Mercedes-Benz removed a video advertisement from a Chinese social media Web site, state media said, after the clip got swept up in a charged national debate over depictions of Asian-looking features by foreign companies.
The video was posted on Mercedes-Benz’s official Sina Weibo (微博) account on Saturday and later removed due to a public blacklash, the Chinese Communist Party’s Global Times newspaper said.
“The makeup of the female model looked like slanted eyes and once again aroused a heated discussion from netizens with many blaming that the makeup reflects Western stereotypes about Asian people,” the paper said on Tuesday.
The report included a screenshot of the video showing a woman who is apparently Chinese, although Bloomberg News has not seen the full version of the ad.
E-mails and telephone calls to Martin Sauber and Juan Zhou, the China press representatives for Daimler AG, were not immediately returned.
The episode makes Mercedes-Benz the latest target of consumer nationalism in China that in the past has dealt a blow to Dolce & Gabbana, Hennes & Mauritz and others.
Last week, Chinese social media platforms erupted over allegations that Walmart Inc had stopped selling items from Xinjiang at its Sam’s Club grocery stores in the Asian nation.
Christian Dior SE stopped using a photo of a model last month that state media said was “smearing Asian women.”
Chinese Internet users have recently been debating the way that models’ eyes are shown in advertising. The Chinese company Three Squirrels Inc (三隻松鼠) recently apologized for ads featuring model Cai Niang Niang (菜孃孃) wearing makeup that accentuated the slant of her eyes, the South China Morning Post reported.
The model hit back on Sina Weibo, saying: “With small eyes, am I not Chinese? I totally agree with patriotism. However, creating big problems out of normal matters has become a morbid obsession.”

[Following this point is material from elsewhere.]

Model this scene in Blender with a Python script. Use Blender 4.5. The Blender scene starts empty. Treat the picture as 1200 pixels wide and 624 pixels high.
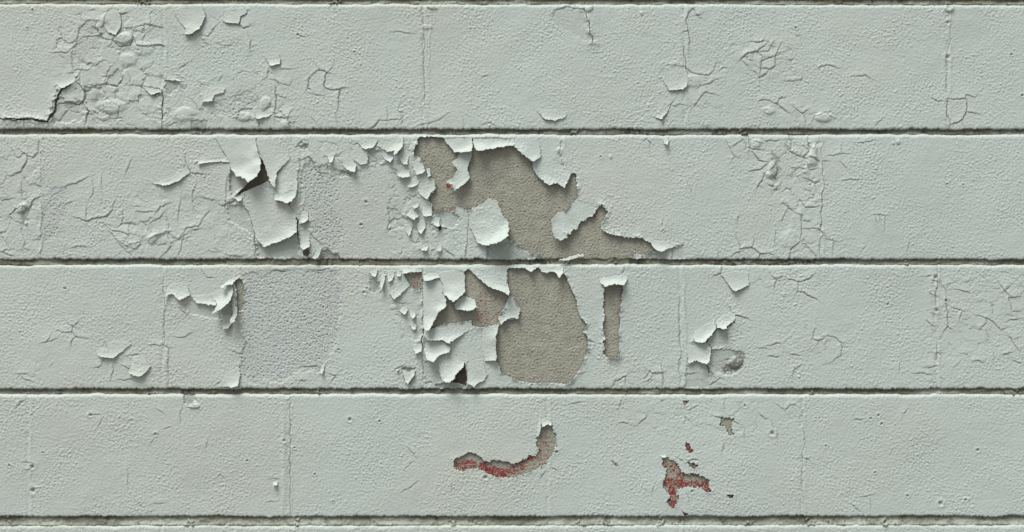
import bpy, math
import numpy as np

# ------------------------------------------------------------------ units
S = 0.4064 / 306.5          # metres per wall unit (one unit = 1.3 mm)
CX, CY = 600.0, 312.0       # wall point in front of the camera
STEP = 0.62
rng = np.random.default_rng(7)
sc = bpy.context.scene
COL = sc.collection

# ------------------------------------------------------------------ traced outlines (wall units, x right, y down)
def T(x0, y0, k, s):
    out = []
    for w in s.split():
        a, b = w.split(',')
        out.append((x0 + float(a) / k, y0 + float(b) / k))
    return out
def P(s): return T(0, 0, 1, s)
def W(x0, y0, s): return T(x0, y0, 3.9, s)
def Z(x0, y0, s): return T(x0, y0, 7.8, s)

# bare patches and one painted flap shadow: (outline, jaggedness)
HOLES = [
 (P("490,160.5 515,161.5 523,163 530,163 552,163 556,163 600,163 604,172 612,180.6 624,190.5 624.5,197 630,206.5 643.8,217.5 652.8,214.8 660.5,220 664,216 668,207.6 672,202.6 674.6,203.7 676,220 676.5,233 663,248 656,249 650,255 649,262 652,272 656,280 667,275.5 672,267.5 675,269.5 681,258.8 684,260 690,254.4 694.6,254.4 698.5,246.7 704.9,240 710,246.7 712.6,248 708.7,255.6 704,263 706,271 717.7,275.5 734,278.7 748.5,279 748.5,277 752.3,280 762.6,285 769,293 769,295.4 755,296.7 752,298.5 742,297 735.6,303.7 736,306 640,306 640,303 622,297 612,290 597,282 590,276 590,262 585,250 575,241 562,243 549.6,247 541,244.5 536,241 533,248.6 527,247.5 518,246 508,249.5 506,246.7 506.4,241.5 503,236 503,230 511,221 509,211 500,206 497,196 493,186 487,180 489,170"), .9),
 (P("304,184 308,188 311.5,196 317,212 322,221 314,213 306,216.5 295,221 278,229.5 271,236 280,226 288,217 298,206"), .2),
 (P("472,321 494.4,317 495.6,339.5 489,340.8 481.5,335.6 480,333 475,324"), .6),
 (P("544.4,318.3 549.5,315.8 560,325 570,334.4 573,337 585.6,340.8 596.5,347 591.4,361 585,369 584.4,380 566.4,383.7 553,382.5 553,375.4 535.4,378.6 520,380 503.3,387 513,365 520,358 521,348.5 519.4,340 531.5,346 543,335"), .5),
 (P("594,315.8 599,314 612.6,314.5 623,316 629,314 637,317 648,317 655,323 660,319 663.8,325.4 669,338 675.4,352 676,361 679,370 685,377 688,380.5 682,389 686,391 688,395 689.5,404 687,417 683,427 678,435 672,444 666.4,450.4 650,449 637,448.5 626,449.5 615,447.8 607,446 599.7,443.3 594,440 587,437 586.3,430 580.5,422 581,408 580,394 582,385 585.6,380.5 594.6,374.7 607.4,374 609.4,361 603.6,353.6 597,346 594.6,329"), .6),
 (P("708,332.6 730.4,331.4 730,341 728.5,348.5 727,361 726,370 726.5,382 724.6,390 726,402 725.6,415 723,420.4 718,419 714,420.4 706.4,415 709,408 706,401 709,397 706.4,384.5 706.7,378 709,371.5 706.7,360 707.5,352"), .8),
 (P("545,424.7 548,445 546.5,453 538,449 526.4,448 532,438 540,432"), .3),
 (Z(520,485,"90,410 140,395 190,375 245,350 320,380 370,430 430,450 450,420 560,440 640,460 700,440 750,405 800,380 840,385 865,340 850,290 845,220 870,210 885,90 905,120 950,95 990,110 1030,220 1020,330 960,420 880,500 780,540 700,570 620,585 480,580 380,540 320,500 280,510 230,505 180,530 130,520 100,490"), 1.5),
 (P("773.7,536 780.8,535 786,539 792,541 795,546 799,553.8 805,556 811.5,554.5 821.8,557.7 831.4,561.5 829.5,571.8 834.6,575.6 832,578 825.6,577 821.8,571.8 806.4,570.5 801,572 795,573 793.5,580 796,583 792,592 790,596 781,589.6 785.6,582 777,571.7 777,563 780.8,556.4 780.8,550 775.6,546 777,541"), 1.5),
 (Z(750,500,"415,150 450,155 485,230 450,245 415,190"), .9),
 (Z(750,500,"430,320 500,340 535,355 500,390 455,370"), .9),
 (W(600,464,"978,452 1018,452 1000,473"), .7),
 (W(600,464,"778,528 808,540 790,552"), .6),
 (W(600,464,"955,98 1015,103 1000,140 1015,180 990,180 975,140 948,137"), .9),
 (W(600,464,"452,298 466,300 488,320 478,326"), .3),
 (W(600,464,"780,22 812,22 790,48"), .6),
 (P("355.5,292 361,291 363.5,297 360,302 355,299"), .3),
 (P("514,264.5 517,264 518,269 515,271 513.4,268"), .2),
 (P("279.5,325 284,330 286.5,337 285.5,352 283,364 279,367 277.5,352 277,338 274.5,331"), .9),  # brown patch standing in for the flap's shadow on rough paint
 (P("488,169 486,176 484,181 488,184 491,181"), .9),
]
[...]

Daimler last week said it would slash its stake in the Denza electric vehicle joint venture with China’s BYD Auto Industry Co (比亞迪汽車) following years of weak sales.
BYD would own 90 percent of the business and Daimler 10 percent after an equity transfer the companies plan to complete in the middle of next year, the Mercedes-Benz maker said.
The joint venture was started in March 2012. Its weak profitability has been a concern at Daimler for years, even as sales for its Mercedes luxury vehicles continued to surge in China.